Anna, though not older, embodies the archetypal distant woman, reminiscent of films like Summer of ’42. Her seemingly perfect facade slowly crumbles through flashbacks revealing her repressive marriage. Both Joey and Anna seek escape, only to confront the reality of their choices.
The simplified New York Times synopsis—a young man’s romance leading to maturity—reflects a cinematic cliché that equates coming-of-age with romantic heartbreak. The subplot involving Joey’s deceased girlfriend adds unnecessary melodrama, diluting the genuine emotional confusion and sadness common to young adults.

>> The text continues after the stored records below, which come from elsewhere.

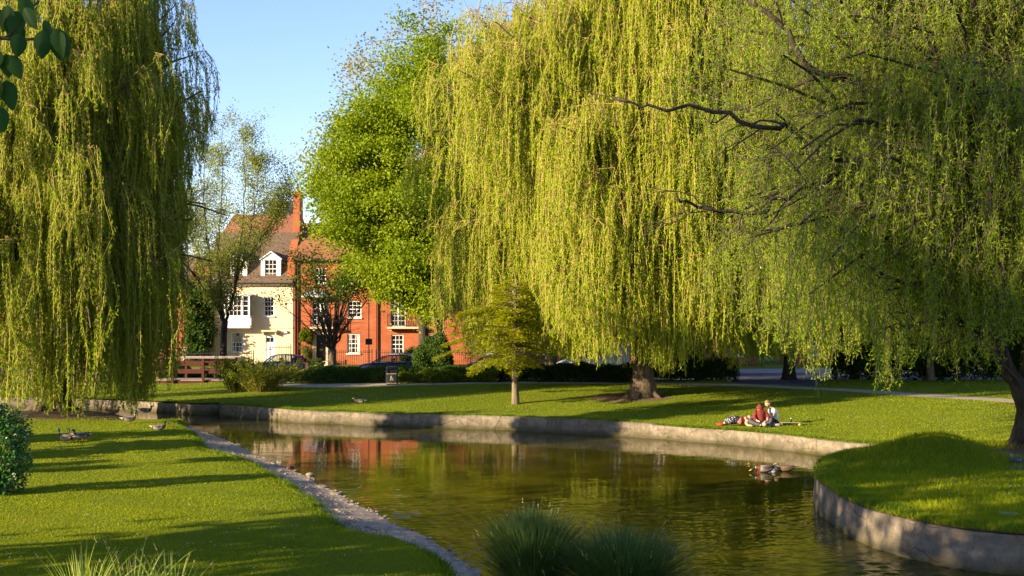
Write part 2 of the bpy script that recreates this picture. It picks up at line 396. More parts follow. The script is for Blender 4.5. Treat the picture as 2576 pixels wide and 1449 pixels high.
# ground triangulation
pts = list(river); nr = len(river)
edges = [(i, (i+1) % nr) for i in range(nr)]
def constraint(line, closed=True):
    k = len(pts); pts.extend(line); m = len(line)
    edges.extend([(k+i, k+i+1) for i in range(m-1)]+([(k+m-1, k)] if closed else []))
path_c = smooth_line([(-15.2, 64.8), (-13.2, 62.2), (-10, 59.4), (-4, 59.0), (3, 59.4), (9, 58.2), (13.5, 55.5), (17, 51.5), (20.6, 46.8), (27, 39), (40, 30)], 3)
def offset(line, w):
    A = np.array(line); t = np.gradient(A, axis=0); t /= np.linalg.norm(t, axis=1)[:, None]; nn = np.stack([-t[:, 1], t[:, 0]], 1)
    return [tuple(p) for p in A+nn*w], [tuple(p) for p in A-nn*w]
pa, pb = offset(path_c, .95); path_poly = pa+pb[::-1]
constraint(path_poly)
drive_poly = [(11.0, 59.0), (14.5, 57.0), (19, 69.5), (12.5, 69.5)]
constraint(drive_poly)
road_poly = [(-75, 70.5), (75, 70.5), (75, 85.5), (-75, 85.5)]; constraint(road_poly)
pave_poly = [(-75, 85.5), (75, 85.5), (75, 88.2), (-75, 88.2)]; constraint([(-75, 88.2), (75, 88.2)], False)
constraint(gravel_poly[2:2+0] or grass_edge, False)
gx = []
for (x0, x1, y0, y1, st) in ((-26, 26, 14, 64, .62), (-75, 75, -36, 100, 3.1), (-1200, 1200, -300, 1500, 60)):
    X, Y = np.meshgrid(np.arange(x0, x1, st), np.arange(y0, y1, st)); q = np.stack([X.ravel(), Y.ravel()], 1)
    q = q+rng.uniform(-.2, .2, q.shape)*st; gx.append(q)
gx[1] = gx[1][~((gx[1][:, 0] > -26) & (gx[1][:, 0] < 26) & (gx[1][:, 1] > 14) & (gx[1][:, 1] < 64))]
gx[2] = gx[2][~((abs(gx[2][:, 0]) < 80) & (gx[2][:, 1] > -40) & (gx[2][:, 1] < 105))]
G = np.concatenate(gx); G = G[~inside(G, river)]
allp = [Vector(p) for p in pts]+[Vector(p) for p in G]
vo, eo, fo, _, _, _ = delaunay_2d_cdt(allp, edges, [], 0, 1e-4)
VP = np.array([(v.x, v.y) for v in vo]); FT = np.array([f for f in fo if len(f) == 3])
Cn = VP[FT].mean(1); inr = inside(Cn, river); FT = FT[~inr]; Cn = Cn[~inr]
VZ = height(VP)
reg = np.zeros(len(FT), int)
reg[inside(Cn, gravel_poly)] = 1; reg[inside(Cn, drive_poly)] = 3; reg[inside(Cn, path_poly)] = 2
reg[inside(Cn, road_poly)] = 3; reg[inside(Cn, pave_poly)] = 4
# bare soil weights
soil = np.zeros(len(VP)); X, Y = VP[:, 0], VP[:, 1]
def blob(cx, cy, rx, ry, a=1.0): return a*np.exp(-(((X-cx)/rx)**2+((Y-cy)/ry)**2)**2)
soil += blob(13.6, 30.6, 2.6, 2.2)+blob(12.7, 27.6, 1.5, .9, .8)+blob(-18, 47.5, 5.5, 2.2, .95)+blob(5.2, 50.6, 1.6, 1.3, .8)+blob(-2.5, 55, 6, 1.2, .1)+blob(2.5, 50.5, 5, 1.8, .38)
soil += blob(-6.0, 31, 2.5, .5, .35)+blob(3.5, 62, 3, 2.5, .7)+.9*np.exp(-(seg_dist(VP, pen_s)/.25)**2)
for k, (nm, mt) in enumerate((('lawn', 'lawn'), ('gravel_shore', 'gravel'), ('path', 'path'), ('road', 'asphalt'), ('pavement', 'pavement'))):
    ff = FT[reg == k]; u, inv = np.unique(ff, return_inverse=True); inv = inv.reshape(ff.shape)
    dz = 0.0
    me = bpy.data.meshes.new(nm); me.from_pydata([(VP[i][0], VP[i][1], VZ[i]+dz) for i in u], [], inv.tolist()); me.update()
    a = me.attributes.new('soil', 'FLOAT', 'POINT'); a.data.foreach_set('value', soil[u].astype(np.float32))
    me.polygons.foreach_set('use_smooth', [True]*len(ff))
    tag(link(nm, me, M[mt]), kind='structure')
# river surface: real ripples, finer and steeper over the shallow riffle downstream, calm upstream
def river_surface():
    r = np.random.default_rng(77); ys = [11.0]
    while ys[-1] < 64: ys.append(ys[-1]+.036*(ys[-1]/18)**1.35)
    ys = np.array(ys); nc = 430; tt = np.linspace(-.56, .56, nc); X = ys[:, None]*tt[None]; Y = np.repeat(ys[:, None], nc, 1)
    q = np.stack([X.ravel(), Y.ravel()], 1); z = np.zeros(len(q)); gap = np.repeat(.036*(ys/18)**1.35, nc)
    near = 1-sst(22, 33, q[:, 1]); pt = np.clip(.45+.9*bumpn(q*np.array([1, 1.3]), .85, 21), 0, 1)**1.5
    left = np.exp(-((q[:, 0]+1.5-(24-q[:, 1])*.15)/3.2)**2); right = np.exp(-((q[:, 0]-7.2)/2.4)**2)*(1-sst(20, 27, q[:, 1]))
    amp = .005+.007*(1-sst(26, 44, q[:, 1]))+near*(.010+.036*pt+.13*np.maximum(left, right)*(.3+.7*pt))
    for k in range(64):
        lam = .10*(1.045**k)*r.uniform(.9, 1.1); a = math.pi/2+r.normal()*.55; kx, ky = math.cos(a)*TAU/lam, math.sin(a)*TAU/lam
        z += amp*lam/TAU*.22*np.clip((lam/gap-2.2)/2, 0, 1)*np.sin(q[:, 0]*kx+q[:, 1]*ky+r.random()*TAU+1.1*np.sin(q[:, 0]*.9+k)+.7*np.sin(q[:, 1]*1.3+k*2))*(1.6 if lam < .40 else .32)
    n, m_ = len(ys), nc; I = np.arange(n*m_).reshape(n, m_)
    Fq = np.stack([I[:-1, :-1], I[:-1, 1:], I[1:, 1:], I[1:, :-1]], -1).reshape(-1, 4); cen = q[Fq].mean(1)
    dl_ = inside(cen, river_np); near_ = np.zeros(len(cen), bool)
    wide = inside(cen, gravel_poly); Fq = Fq[dl_ | wide | (seg_dist(cen, left_line) < .5) | (seg_dist(cen, far_s) < .4) | (seg_dist(cen, pen_s) < .4) | (seg_dist(cen, up_s) < .4)]
    V = np.column_stack([q, z]); u, inv = np.unique(Fq, return_inverse=True); V = V[u]; Fq = inv.reshape(Fq.shape)
    P4 = np.array([(-90, -60, -.035), (90, -60, -.035), (90, 66, -.035), (-90, 66, -.035)]); k = len(V); V = np.concatenate([V, P4]); Fq = np.concatenate([Fq, [[k, k+1, k+2, k+3]]])
    me = bpy.data.meshes.new('water'); me.vertices.add(len(V)); me.vertices.foreach_set('co', V.astype(np.float32).ravel()); me.loops.add(Fq.size); me.loops.foreach_set('vertex_index', Fq.astype(np.int32).ravel()); me.polygons.add(len(Fq)); me.polygons.foreach_set('loop_start', np.arange(0, Fq.size, 4, dtype=np.int32)); me.update(calc_edges=True)
    me.polygons.foreach_set('use_smooth', [True]*len(Fq)); print('water', len(V)); tag(link('water', me, M['water']), kind='structure')
TAU = 2*math.pi
river_surface()

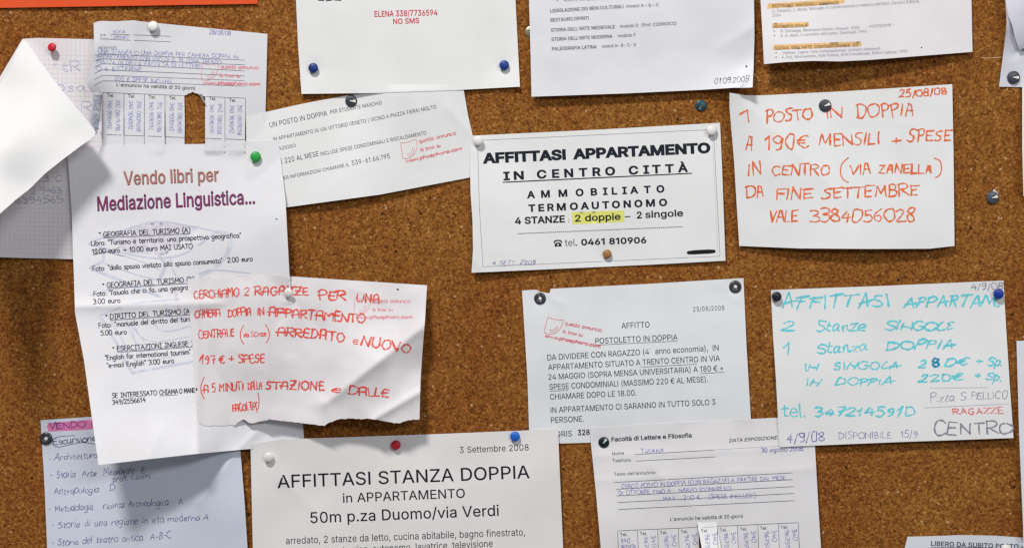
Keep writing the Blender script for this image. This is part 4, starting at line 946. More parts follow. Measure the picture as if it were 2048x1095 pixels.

Despite its occasional clichés, Kung Mangarap’s timelessness lies in its authentic portrayal of youthful dreams and escapism. Its dialogue and charming 1970s slang (“dyahe,” “hassle”) evoke nostalgia, while Mike De Leon’s dreamy visuals and misty scenes highlight the beauty of pre-1991 Baguio. Yet De Leon intriguingly avoids overt sensuality, a choice both puzzling and notable.
Baguio City itself emerges as a vital character, its tranquil charm enhancing the film’s themes of escape and fleeting romance. The final scenes, set against rain-soaked backdrops and silent goodbyes, subtly suggest Joey’s eventual growth and acceptance of his musical passion. Though De Leon himself later criticized the film as overly commercial, audiences continue to cherish it, affirming its enduring impact on Filipino romance cinema.
Joey’s casual resignation—“Di bale na lang”—captures an entire generation’s attitude and possibly mirrors De Leon’s own ambivalence towards filmmaking. Ironically, despite the director’s disavowal, Kung Mangarap Ka’t Magising remains significant precisely because of its straightforward honesty and relatable simplicity, ensuring its place in Philippine cinematic memory.